How Different Media Can Inspire
How I write
What I’m watching
Wuthering Heights (2026) ⭐️⭐️⭐️⭐️ out of 5 stars.
Touching, passionate, a visual treat. I enjoyed it immensely.
What I’m reading
The Haunting Season — Ghostly Tales for Long Winter Nights, Bridget Collins et al, (2021) ⭐️⭐️⭐️ out of 5 stars
A patchy short story collection with a couple of stand-out pieces. My favourites were “Confinement” by Kiran Millwood Hargrave, and “Thwaite’s Tenant” by Imogen Hermes Gowar. I felt many of the stories were too polite, restrained by the mores of their settings.
What I’m writing
”The Replacement”. Folk horror. Now at 1544 words.
The first five pages are completed and it’s getting a final review and polish before being submitted to a competition at the end of the month. I’m interested to find out whether this is a short story or if it has the legs to be a novella, or more.

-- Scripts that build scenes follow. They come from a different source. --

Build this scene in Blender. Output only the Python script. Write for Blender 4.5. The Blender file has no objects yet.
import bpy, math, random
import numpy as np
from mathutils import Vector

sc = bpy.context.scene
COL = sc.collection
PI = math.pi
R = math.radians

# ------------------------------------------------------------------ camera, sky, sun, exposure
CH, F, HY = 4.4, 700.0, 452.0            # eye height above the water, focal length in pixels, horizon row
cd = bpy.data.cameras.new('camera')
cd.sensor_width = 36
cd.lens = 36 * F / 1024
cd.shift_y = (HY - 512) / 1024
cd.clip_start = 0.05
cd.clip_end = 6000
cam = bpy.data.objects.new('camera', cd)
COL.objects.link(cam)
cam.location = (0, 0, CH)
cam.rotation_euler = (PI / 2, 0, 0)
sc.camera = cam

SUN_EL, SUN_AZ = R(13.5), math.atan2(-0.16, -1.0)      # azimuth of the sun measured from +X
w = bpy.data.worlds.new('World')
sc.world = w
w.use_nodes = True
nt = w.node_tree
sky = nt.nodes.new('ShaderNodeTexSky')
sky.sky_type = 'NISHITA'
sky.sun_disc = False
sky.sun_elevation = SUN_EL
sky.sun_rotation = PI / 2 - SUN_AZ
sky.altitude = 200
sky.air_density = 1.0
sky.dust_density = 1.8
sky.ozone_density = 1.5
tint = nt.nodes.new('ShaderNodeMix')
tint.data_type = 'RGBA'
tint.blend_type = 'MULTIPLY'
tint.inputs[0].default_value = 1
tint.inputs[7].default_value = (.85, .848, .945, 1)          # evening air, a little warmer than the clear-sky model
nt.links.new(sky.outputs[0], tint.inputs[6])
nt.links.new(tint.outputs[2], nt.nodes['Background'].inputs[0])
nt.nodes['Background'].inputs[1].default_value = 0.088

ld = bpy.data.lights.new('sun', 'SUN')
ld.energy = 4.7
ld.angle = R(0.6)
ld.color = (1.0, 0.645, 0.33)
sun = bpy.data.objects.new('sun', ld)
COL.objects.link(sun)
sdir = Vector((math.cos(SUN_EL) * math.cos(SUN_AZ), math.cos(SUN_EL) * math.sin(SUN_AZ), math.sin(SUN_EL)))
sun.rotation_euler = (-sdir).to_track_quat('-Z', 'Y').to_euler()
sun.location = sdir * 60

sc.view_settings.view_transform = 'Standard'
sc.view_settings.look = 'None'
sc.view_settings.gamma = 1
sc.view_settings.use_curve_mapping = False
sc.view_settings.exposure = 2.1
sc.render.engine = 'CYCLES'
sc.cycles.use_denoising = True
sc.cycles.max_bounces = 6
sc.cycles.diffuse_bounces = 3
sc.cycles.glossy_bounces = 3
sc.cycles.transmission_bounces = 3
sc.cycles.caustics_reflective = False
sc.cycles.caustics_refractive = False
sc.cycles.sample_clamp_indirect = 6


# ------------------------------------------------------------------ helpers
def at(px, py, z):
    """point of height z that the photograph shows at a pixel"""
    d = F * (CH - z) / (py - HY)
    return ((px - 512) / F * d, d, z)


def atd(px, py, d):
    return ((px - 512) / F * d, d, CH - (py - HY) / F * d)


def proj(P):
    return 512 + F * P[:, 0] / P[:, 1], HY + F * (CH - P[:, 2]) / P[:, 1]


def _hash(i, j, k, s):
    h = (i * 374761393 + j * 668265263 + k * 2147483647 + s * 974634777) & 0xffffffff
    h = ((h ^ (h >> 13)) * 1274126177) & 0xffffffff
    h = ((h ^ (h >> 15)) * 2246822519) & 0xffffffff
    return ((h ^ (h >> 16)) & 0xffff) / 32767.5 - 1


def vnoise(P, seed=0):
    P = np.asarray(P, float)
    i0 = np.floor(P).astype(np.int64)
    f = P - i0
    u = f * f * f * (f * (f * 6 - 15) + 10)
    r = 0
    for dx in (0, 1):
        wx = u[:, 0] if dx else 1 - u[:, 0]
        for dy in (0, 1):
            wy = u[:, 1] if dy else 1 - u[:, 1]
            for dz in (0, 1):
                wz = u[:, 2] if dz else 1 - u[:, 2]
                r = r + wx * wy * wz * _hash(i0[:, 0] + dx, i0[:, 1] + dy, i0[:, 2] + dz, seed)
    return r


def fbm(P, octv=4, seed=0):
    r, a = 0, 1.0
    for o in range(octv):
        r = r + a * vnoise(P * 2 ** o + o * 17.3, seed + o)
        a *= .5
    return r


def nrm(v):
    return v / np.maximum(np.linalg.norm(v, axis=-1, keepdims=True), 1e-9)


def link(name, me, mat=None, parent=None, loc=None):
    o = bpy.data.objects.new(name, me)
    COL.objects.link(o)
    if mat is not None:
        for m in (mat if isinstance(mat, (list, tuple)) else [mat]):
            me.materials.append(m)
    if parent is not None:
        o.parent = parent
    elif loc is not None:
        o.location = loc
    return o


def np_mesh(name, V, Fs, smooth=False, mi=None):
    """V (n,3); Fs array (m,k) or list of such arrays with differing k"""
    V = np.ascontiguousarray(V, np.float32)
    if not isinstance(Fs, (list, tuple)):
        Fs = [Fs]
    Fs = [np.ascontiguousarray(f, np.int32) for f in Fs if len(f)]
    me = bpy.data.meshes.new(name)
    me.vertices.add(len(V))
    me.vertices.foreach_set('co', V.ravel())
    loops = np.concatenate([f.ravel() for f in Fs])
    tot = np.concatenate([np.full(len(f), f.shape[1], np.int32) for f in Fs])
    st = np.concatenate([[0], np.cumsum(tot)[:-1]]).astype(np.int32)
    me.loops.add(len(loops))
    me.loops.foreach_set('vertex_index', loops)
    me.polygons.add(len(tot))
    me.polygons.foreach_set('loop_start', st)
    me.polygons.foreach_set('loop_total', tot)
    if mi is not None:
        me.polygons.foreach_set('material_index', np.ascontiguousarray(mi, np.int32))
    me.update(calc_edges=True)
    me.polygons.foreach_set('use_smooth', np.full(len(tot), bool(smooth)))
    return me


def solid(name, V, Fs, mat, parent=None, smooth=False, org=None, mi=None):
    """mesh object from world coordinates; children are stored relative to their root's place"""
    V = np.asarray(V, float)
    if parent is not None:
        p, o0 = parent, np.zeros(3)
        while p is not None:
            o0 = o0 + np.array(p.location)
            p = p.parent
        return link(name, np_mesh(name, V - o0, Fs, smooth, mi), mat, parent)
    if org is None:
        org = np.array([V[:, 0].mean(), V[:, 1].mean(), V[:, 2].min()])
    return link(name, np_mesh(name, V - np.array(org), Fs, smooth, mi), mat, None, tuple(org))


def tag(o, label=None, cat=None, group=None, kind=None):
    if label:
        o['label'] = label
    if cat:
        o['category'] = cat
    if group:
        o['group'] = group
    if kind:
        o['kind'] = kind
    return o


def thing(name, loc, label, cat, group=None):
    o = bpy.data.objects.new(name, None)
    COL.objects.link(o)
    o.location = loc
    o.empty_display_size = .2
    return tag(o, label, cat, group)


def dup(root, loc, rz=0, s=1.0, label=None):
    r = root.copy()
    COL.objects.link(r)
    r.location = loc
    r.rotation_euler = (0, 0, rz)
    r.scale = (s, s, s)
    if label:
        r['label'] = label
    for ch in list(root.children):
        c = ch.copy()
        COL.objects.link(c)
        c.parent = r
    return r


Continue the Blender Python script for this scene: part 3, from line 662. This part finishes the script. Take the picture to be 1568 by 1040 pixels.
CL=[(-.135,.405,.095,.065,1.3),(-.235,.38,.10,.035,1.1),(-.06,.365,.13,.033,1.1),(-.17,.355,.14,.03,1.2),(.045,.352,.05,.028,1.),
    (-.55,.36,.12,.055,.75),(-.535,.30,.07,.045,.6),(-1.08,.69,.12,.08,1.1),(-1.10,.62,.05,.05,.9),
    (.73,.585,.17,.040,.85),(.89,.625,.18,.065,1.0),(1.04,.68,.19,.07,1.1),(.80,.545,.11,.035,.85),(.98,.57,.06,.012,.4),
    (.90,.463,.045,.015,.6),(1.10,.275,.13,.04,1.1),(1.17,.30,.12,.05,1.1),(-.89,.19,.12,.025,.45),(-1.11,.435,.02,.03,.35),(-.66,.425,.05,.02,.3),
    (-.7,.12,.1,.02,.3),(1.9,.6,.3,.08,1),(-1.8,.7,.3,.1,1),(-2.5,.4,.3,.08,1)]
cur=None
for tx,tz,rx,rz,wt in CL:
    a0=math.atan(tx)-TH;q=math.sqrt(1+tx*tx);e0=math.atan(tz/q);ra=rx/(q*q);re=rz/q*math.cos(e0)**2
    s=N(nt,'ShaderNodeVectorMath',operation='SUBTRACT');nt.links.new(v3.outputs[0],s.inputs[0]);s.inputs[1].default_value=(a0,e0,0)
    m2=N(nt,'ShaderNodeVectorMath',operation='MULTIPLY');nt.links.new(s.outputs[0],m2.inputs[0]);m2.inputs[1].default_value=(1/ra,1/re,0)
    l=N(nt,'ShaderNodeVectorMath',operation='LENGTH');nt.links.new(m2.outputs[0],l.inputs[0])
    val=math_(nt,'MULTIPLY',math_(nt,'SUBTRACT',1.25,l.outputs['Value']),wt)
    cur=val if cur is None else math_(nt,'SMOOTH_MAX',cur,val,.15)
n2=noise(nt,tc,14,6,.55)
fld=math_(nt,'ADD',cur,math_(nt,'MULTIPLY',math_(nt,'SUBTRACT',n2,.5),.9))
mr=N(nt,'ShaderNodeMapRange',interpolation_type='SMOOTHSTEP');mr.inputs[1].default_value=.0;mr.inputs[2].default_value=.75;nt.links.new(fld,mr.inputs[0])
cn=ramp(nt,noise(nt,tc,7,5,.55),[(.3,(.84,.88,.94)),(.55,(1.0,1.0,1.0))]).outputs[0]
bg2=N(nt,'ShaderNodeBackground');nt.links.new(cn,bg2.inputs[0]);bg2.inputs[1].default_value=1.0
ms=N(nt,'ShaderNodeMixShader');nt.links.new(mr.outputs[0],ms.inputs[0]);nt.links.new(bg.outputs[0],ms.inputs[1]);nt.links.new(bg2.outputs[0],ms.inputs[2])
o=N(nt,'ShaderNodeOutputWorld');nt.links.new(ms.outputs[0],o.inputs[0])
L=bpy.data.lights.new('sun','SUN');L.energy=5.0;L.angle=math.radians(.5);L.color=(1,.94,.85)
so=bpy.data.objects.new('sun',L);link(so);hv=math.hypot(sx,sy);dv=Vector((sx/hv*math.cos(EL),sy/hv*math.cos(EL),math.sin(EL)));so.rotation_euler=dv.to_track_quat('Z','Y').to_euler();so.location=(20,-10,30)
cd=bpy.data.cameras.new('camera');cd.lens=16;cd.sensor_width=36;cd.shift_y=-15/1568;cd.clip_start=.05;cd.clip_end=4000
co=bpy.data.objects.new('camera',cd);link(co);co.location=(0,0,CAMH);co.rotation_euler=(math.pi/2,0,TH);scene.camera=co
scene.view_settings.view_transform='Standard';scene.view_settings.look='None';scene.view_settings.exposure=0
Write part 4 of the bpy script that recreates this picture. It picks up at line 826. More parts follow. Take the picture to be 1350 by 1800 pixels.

Yesterday I went to see “The Book of Mormon” with my wife, two of my adult children, and one of their partners. I’ll say upfront that I have a love/hate relationship with musicals—mostly hate. Being a music snob has its drawbacks. Many of the tunes in musicals seem trivial and twee to me. As they were in this one.
But while I’m sneaking peeks at my watch I can at least enjoy the storytelling craft. Although musicals have their own expectations and conventions, there are familiar character arcs and plot devices on display. Strip away the songs, the emoting, and the dancing (please!), and most of the time you’ve got a standard Hero’s Journey with some comedic relief, and a sprinkling of promises and payoffs.
While I’m writing, I’m aware of the structures that readers expect. I know that if I stay on the well-worn path, I’ll get to the end. When I started writing regularly, getting to the end was the goal. Now I’ve reached it more that once, I’m starting to take little excursions off the beaten track every now and again. Sometimes I get lost, but I always learn something in doing it.
Last night, when I came home from the theatre, I decided to try something different. I wondered if my first novel, Painting with Sound, would work as a musical. Not that I expect it to become a production at any time, but I was intrigued to see if the story would stand up in that format. I did some research on conventions for the genre and wrote a short treatment, including some song titles, for a soundtrack that definitely wouldn’t be twee or naff, natch.
What I learned was this: when you’ve got to fit into an exacting format with a time limit, you work out the important beats of the story pretty quickly. Lots got cut from the novel. And that got me thinking: maybe those things could be cut from the novel itself, and it would still work. Or even be better!
I know I have to rewrite PWS, hopefully later this year. As my first novel, it was a learning exercise. I love the story—how could I not? It’s mostly autobiographical!—but I understand now that the focus is wrong, the characterisations are thin, and I can do better.
I’ll plug my synths in next weekend and start working on my show tunes, but in the meantime, I’m glad I went to the theatre to see a musical. I’m still learning, and I’m open to new experiences.